As I was skimming through the issues I had, spanning 2003 to 2009, I noticed a certain tonal change. I think the most exciting times were the early years, 2003-2006. Later on, it got a whiff of corporate meddling - fewer letters were being published, and instead they crammed more ads in. The first issue I have has 78 pages - while the last one has 68 pages.
Also, as the issues progressed, there were certain plot elements, inconsistencies and retcons that bothered me. Arc 8, which concerned itself with starting a magic school for magical children that were hiding all throughout their town, felt incredibly lackluster. And from around this time, issue #97 and up no longer had multiple-issues arcs, but each issues had its own self-contained, individual story. The magic was no longer there.
Remember when I said that Romania would have finished published all issues in 2013, if all went well? Well, this forum post from May 2010 from a Romanian fan says that it’s been confirmed that they stopped publishing after arc 7, and the last number will be #86.
And that’s disappointing, as they blame low sales, but considering I visually saw a decrease in the quality of the magazine, I’m not surprised. And it seemed other countries also started cancelling their issues before getting to the final #139.

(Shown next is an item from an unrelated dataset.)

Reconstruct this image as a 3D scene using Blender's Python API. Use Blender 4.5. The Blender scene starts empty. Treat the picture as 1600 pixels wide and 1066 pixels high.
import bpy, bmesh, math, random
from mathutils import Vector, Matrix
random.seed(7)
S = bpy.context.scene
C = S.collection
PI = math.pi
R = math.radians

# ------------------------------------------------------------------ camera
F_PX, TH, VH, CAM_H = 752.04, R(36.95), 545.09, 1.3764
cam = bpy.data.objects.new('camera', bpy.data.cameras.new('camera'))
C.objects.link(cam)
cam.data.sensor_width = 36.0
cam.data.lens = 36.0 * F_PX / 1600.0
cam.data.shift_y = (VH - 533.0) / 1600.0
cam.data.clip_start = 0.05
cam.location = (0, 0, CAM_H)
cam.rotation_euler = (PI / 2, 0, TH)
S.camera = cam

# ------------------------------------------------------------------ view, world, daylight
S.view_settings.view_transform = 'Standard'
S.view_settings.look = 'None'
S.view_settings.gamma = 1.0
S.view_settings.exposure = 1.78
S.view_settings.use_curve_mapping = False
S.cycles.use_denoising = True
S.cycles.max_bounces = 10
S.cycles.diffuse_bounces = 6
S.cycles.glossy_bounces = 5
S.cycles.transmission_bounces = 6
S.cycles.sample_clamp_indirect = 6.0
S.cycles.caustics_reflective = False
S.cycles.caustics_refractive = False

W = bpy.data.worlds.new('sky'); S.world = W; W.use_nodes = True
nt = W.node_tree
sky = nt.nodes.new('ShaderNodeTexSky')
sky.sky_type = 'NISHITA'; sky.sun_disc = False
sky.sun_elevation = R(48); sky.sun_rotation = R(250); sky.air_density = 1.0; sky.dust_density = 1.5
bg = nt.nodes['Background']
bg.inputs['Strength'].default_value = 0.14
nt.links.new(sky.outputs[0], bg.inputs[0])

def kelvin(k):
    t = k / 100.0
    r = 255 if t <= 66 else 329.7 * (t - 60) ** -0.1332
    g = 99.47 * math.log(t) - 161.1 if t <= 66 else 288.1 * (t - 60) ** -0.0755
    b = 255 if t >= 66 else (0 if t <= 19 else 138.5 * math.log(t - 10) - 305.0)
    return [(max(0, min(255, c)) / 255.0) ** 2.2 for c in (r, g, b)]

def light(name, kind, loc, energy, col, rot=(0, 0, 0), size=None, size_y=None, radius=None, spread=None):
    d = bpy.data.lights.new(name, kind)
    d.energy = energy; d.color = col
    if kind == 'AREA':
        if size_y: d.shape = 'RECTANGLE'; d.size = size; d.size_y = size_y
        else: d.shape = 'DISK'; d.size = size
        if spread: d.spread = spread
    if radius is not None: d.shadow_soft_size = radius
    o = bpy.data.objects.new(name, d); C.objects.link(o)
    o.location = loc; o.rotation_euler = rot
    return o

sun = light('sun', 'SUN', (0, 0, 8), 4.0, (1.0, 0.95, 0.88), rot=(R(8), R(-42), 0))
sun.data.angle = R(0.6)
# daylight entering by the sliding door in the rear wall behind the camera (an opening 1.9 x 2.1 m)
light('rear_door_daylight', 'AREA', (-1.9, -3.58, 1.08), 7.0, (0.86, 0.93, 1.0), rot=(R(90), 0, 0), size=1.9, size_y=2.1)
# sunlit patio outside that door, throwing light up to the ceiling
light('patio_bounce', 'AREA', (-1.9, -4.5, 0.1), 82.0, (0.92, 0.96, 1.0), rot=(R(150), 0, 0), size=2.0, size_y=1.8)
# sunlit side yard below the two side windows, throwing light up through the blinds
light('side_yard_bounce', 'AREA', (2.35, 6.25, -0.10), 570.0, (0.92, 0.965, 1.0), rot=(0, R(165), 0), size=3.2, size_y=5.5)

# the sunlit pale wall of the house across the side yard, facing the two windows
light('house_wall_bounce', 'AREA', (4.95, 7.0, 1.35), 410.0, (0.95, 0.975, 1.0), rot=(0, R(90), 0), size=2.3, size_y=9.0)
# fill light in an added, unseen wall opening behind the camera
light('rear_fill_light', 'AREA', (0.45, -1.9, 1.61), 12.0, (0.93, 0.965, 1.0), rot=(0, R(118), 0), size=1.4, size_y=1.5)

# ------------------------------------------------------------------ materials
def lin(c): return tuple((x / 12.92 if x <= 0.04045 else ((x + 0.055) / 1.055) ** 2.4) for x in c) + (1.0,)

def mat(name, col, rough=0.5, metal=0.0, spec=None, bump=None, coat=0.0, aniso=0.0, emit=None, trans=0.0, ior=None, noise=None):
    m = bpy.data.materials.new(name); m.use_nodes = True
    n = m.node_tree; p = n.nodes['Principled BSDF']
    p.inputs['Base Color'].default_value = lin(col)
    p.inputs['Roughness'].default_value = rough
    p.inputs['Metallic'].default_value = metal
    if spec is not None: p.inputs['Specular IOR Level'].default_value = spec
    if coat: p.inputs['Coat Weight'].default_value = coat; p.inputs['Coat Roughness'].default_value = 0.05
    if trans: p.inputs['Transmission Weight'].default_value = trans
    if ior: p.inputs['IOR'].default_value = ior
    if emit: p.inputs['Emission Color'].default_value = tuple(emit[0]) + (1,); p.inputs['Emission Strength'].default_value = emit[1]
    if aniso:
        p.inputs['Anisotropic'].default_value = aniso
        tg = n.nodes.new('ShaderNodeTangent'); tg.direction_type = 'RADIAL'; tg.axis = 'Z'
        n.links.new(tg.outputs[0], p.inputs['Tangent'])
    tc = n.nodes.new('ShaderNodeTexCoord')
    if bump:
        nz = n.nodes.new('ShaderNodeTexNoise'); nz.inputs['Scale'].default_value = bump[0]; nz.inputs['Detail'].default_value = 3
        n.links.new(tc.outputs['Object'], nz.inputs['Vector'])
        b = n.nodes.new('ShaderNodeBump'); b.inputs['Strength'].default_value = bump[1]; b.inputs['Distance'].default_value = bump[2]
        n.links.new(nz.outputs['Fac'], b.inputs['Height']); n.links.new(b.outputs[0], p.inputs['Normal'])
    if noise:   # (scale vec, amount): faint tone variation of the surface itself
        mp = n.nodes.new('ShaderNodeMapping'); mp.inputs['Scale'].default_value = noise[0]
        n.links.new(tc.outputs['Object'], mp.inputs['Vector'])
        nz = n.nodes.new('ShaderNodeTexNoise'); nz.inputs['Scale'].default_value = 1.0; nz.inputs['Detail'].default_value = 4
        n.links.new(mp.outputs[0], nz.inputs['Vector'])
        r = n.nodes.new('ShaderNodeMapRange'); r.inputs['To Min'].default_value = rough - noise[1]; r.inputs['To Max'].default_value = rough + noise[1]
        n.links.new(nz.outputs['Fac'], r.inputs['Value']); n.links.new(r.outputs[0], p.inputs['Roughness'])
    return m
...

For my part, I collected the issues, and bought the adventure books, novels and practical guides, which I want to write their own articles about - merely because information about them is very sparse online, particularly in English-speaking spaces, but I think they have their own value and are worth talking about.
I am grateful I finally got to read the end of the series, and it wouldn’t have happened without the fans that put in so much work into archiving and making it available online, to people who wouldn’t have had the opportunity to do otherwise. And the fans are still here! And just like any fandom that had its heyday moment, back in the day, they still live online, in their own fannish spaces.
Article originally posted on 22 September 2024.